=== Records ===
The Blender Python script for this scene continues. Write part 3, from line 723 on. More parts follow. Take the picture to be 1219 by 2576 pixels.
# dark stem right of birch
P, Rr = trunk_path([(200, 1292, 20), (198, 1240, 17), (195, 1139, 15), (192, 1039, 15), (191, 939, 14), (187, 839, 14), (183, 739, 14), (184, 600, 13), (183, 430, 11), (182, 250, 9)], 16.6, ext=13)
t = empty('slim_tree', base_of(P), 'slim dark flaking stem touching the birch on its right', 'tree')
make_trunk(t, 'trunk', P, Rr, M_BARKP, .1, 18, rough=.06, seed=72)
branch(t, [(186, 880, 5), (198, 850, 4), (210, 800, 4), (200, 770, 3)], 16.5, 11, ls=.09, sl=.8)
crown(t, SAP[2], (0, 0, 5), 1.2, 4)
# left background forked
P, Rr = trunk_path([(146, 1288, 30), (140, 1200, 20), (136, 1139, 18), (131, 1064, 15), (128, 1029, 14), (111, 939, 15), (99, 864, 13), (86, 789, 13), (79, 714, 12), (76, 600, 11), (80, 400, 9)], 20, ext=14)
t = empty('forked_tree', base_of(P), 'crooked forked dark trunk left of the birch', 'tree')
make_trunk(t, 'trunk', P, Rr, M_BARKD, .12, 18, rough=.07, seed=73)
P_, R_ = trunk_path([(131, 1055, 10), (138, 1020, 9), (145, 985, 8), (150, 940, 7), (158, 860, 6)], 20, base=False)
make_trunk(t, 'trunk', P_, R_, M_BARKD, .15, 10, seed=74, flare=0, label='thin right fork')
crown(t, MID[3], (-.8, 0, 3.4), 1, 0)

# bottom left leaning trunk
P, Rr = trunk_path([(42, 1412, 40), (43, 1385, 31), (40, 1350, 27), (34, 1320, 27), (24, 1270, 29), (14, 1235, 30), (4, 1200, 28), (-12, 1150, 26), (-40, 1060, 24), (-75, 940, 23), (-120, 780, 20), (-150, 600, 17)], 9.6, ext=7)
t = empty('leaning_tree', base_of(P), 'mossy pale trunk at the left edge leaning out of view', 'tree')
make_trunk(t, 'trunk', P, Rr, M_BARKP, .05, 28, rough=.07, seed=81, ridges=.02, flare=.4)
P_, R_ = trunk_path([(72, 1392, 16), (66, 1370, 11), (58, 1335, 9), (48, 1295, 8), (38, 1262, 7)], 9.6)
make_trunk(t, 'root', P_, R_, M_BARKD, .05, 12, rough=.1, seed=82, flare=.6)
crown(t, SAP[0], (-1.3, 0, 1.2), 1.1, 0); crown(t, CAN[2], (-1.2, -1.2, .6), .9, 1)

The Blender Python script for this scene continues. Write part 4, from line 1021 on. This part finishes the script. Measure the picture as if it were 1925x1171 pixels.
===
### Problem:
Report how many lines contain "scene". Give nothing but the number.

### Output of the exercise:
2